Kaustubh Joshi


Kaustubh was awarded his Masters by Research thesis on the 21st of June 2007.

Download or view thesis.

Chapter 2 reviews the literature and the studies carried out so far in the pursuit of measuring shear bond strength. It also discusses the difficulties in measuring shear bond strength and the various pros and cons of the previously devised methods.
 

Chapter 3 presents the new experimental methods designed in the studies for this thesis and explains the idea behind the design. It also describes the various steps in designing the new experiments and the equipment used. Isotropic handsheets with proper grammages and thickness control were prepared and acid (HCl) exposed to weaken the fibres in the sheet of paper to such an extent that the fibre strength equaled the bond strength of a single fibre-fibre bond. Uniform acid exposure and an arrangement to rapidly remove the acid vapours from the vicinity of the sheet were needed to stop the reaction between the acid and the paper. A new rig was designed for this purpose. Optimum exposure was determined by observing the tensile test fracture line with the help of confocal laser scanning microscopy after different levels of acid exposure. Zero span tensile strengths were used to determine the fibre strength. Fibre width has been measured using the confocal microscopy and image analysis software.

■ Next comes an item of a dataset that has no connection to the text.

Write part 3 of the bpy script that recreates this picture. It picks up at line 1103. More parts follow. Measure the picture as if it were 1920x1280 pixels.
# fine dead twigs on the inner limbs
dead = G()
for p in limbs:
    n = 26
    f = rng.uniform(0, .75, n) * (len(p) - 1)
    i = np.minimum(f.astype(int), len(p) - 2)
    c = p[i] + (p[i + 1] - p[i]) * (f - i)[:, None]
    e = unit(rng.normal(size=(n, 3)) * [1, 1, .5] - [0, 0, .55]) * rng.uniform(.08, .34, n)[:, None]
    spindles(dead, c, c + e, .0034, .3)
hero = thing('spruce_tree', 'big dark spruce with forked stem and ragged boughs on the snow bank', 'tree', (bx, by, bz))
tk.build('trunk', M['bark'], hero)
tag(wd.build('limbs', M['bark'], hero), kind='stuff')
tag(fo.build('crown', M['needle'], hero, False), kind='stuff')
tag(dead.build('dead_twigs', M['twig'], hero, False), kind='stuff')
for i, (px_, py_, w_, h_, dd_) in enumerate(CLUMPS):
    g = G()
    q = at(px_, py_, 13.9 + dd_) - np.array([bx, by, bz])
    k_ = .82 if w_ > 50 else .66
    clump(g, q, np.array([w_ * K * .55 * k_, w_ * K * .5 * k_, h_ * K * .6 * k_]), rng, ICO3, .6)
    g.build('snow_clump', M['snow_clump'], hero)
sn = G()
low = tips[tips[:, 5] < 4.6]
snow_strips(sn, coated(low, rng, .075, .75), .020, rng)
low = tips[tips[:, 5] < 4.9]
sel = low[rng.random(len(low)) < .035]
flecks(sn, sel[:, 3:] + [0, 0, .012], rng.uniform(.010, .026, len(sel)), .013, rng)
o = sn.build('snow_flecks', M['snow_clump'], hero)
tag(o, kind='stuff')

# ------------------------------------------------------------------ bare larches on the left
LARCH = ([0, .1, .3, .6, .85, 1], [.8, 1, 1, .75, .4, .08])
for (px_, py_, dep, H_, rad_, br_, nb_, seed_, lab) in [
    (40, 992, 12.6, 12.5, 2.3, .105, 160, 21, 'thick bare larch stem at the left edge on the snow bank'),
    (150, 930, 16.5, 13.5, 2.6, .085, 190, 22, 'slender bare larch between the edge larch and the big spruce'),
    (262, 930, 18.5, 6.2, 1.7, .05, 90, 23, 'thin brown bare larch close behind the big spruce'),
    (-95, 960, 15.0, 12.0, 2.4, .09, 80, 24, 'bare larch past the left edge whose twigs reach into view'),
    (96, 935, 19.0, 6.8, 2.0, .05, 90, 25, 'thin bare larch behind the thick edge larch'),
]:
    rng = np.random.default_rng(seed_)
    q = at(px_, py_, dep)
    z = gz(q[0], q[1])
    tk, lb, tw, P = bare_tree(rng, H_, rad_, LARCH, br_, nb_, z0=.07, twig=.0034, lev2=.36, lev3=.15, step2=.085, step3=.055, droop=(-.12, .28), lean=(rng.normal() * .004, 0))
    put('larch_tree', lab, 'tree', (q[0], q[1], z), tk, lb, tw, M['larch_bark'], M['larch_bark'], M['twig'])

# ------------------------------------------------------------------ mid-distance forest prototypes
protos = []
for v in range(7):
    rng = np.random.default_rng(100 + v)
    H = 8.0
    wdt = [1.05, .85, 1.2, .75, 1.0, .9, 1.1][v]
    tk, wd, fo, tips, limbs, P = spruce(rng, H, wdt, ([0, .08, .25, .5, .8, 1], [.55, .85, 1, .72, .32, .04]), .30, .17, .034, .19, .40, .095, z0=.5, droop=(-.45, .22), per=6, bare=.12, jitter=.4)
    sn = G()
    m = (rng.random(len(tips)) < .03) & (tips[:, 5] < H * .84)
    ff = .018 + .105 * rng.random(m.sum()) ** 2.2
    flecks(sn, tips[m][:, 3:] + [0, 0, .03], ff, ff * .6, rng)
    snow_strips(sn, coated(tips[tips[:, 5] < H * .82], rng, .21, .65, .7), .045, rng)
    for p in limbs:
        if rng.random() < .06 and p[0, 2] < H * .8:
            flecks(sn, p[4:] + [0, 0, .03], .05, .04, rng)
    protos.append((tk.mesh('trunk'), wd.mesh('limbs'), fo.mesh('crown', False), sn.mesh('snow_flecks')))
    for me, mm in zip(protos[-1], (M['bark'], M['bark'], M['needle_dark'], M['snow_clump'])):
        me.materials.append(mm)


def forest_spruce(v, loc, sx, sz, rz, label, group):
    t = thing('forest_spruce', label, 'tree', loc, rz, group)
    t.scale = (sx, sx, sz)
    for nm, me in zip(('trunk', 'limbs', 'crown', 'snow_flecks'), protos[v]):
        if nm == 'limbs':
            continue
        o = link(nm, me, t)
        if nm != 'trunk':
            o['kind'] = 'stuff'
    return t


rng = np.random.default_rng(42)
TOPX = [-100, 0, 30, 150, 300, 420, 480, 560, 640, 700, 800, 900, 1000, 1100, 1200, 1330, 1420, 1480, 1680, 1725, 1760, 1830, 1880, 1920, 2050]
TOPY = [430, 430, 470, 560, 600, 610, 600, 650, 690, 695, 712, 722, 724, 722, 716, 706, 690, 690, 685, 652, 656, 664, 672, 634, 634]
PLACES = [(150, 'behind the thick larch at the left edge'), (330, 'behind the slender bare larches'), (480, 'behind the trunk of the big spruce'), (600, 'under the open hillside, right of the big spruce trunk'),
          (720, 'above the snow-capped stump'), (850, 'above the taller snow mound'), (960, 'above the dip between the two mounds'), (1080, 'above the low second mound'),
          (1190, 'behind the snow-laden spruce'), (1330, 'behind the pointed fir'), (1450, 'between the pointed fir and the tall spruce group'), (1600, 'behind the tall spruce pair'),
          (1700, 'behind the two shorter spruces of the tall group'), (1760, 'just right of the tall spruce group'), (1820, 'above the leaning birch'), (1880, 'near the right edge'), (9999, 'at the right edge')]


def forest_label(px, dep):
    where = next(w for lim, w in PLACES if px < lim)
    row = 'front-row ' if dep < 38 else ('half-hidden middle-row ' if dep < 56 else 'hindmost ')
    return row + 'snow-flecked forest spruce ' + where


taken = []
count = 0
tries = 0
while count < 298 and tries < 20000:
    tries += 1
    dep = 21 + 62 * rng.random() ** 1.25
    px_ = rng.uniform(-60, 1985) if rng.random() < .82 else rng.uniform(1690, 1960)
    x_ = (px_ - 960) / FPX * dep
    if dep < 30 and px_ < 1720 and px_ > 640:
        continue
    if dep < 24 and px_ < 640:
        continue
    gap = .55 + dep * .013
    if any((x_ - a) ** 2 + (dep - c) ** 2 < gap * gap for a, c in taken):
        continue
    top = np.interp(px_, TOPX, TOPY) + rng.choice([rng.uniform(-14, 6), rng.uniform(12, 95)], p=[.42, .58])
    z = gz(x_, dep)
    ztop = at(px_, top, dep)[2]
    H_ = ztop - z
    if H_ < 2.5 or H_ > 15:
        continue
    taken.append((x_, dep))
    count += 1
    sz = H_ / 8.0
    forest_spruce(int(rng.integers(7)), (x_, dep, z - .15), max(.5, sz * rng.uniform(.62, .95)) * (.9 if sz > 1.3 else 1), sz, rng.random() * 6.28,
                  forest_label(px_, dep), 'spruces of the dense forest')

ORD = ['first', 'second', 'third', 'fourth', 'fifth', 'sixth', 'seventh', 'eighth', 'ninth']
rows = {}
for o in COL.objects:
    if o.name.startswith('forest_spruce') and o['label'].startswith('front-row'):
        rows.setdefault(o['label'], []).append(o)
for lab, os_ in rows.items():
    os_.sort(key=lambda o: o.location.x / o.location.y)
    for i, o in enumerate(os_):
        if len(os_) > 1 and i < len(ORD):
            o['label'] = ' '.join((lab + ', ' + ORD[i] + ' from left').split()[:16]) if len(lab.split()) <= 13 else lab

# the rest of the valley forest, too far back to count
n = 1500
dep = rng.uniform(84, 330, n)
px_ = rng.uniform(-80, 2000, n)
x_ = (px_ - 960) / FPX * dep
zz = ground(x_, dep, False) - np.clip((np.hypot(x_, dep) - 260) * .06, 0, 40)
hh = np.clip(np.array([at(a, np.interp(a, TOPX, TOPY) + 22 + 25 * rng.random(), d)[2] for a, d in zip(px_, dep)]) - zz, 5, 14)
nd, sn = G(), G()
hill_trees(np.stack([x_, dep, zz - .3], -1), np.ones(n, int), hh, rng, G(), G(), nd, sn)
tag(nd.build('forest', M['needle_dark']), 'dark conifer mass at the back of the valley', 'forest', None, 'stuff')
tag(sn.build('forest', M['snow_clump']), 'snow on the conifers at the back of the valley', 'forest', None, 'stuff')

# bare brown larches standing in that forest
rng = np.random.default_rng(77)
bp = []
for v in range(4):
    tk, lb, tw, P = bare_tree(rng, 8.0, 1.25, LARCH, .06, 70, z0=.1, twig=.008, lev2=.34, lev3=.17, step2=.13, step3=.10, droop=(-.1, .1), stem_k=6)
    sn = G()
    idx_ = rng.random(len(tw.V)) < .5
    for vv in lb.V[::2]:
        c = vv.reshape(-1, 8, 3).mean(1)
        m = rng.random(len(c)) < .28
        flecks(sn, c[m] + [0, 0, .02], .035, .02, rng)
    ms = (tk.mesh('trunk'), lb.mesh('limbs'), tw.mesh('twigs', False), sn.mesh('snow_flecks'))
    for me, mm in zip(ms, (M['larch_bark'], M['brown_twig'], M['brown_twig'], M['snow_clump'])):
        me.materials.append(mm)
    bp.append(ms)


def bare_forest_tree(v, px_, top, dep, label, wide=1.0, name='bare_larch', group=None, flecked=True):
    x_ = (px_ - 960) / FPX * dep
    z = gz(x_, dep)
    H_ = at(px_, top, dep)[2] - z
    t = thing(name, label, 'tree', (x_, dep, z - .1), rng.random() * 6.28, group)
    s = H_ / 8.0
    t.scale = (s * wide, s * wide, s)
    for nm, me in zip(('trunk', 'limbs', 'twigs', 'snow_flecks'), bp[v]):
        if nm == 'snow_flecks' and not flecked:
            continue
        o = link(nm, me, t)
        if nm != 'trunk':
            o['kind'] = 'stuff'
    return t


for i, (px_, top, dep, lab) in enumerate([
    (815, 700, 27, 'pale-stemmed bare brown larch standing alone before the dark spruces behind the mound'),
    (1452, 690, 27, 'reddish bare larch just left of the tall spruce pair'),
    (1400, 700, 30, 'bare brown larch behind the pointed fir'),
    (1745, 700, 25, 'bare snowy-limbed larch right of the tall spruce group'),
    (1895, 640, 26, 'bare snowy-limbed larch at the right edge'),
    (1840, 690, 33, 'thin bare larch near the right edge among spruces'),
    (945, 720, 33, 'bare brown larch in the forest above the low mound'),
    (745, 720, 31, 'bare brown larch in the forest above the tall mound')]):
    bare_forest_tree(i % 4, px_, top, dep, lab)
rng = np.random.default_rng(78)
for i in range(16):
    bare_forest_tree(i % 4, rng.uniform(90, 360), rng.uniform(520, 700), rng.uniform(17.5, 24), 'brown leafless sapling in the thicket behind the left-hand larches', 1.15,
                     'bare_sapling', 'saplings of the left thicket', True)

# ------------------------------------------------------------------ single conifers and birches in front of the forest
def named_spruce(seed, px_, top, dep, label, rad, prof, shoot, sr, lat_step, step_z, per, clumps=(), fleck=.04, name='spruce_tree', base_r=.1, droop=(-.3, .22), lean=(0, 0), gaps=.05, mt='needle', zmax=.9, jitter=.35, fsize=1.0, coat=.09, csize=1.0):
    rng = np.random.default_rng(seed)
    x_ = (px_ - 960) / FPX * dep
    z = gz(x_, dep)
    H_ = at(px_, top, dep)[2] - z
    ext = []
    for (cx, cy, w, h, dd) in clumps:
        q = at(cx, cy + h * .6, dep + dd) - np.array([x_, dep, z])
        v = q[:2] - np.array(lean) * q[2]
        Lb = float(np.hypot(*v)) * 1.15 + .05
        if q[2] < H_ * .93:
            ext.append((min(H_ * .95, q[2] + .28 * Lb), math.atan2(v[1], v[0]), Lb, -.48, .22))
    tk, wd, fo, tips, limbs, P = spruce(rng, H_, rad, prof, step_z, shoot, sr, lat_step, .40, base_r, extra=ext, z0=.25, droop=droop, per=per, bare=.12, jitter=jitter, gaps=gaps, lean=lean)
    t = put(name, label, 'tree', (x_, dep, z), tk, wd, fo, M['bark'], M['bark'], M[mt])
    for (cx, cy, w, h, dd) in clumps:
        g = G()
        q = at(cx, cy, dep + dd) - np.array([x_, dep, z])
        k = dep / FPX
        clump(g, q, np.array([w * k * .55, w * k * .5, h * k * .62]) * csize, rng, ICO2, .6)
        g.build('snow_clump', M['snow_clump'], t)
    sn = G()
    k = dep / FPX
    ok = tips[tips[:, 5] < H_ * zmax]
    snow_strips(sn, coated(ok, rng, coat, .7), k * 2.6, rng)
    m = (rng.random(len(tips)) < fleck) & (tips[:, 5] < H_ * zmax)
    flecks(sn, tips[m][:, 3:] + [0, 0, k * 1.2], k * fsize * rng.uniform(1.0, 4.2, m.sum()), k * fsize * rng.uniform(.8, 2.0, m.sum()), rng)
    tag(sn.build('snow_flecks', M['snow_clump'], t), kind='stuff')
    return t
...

Chapter 4 presents the results generated in the course of the experiments and goes on to discuss the relevance of the results and what how they are used to measure the shear bond strength. The calculated values of the shear bond strength are presented in this chapter: Never dried (29.6 ± 3.3 MPa), once dried (24.7 ± 2.8 MPa) and high temperature dried (19.7 ± 2.2 MPa) Radiata pine pulp, 60% yield.


Chapter 5 presents the conclusions of the studies and recommendations for future work. Bond strength values show that fibres tend to lose shear bond strength after drying and the loss of shear bond strength is much more if the fibres are undergoing a heat treatment for drying. This may be due to the Hornification. Further investigations are needed to determine the cause of shear bond strength  loss and the mechanisms by which it would be possible to reverse the strength loss. A new method to measure the shear bond strength of paper has been established. The bond strength accounts for paper as a network instead of single fibre measurements. The new measurement procedure is also much quicker than previously published procedures.


This thesis is a part of the ongoing studies in the field of paper science and could be used as an input in developing the complete model describing paper mechanical properties.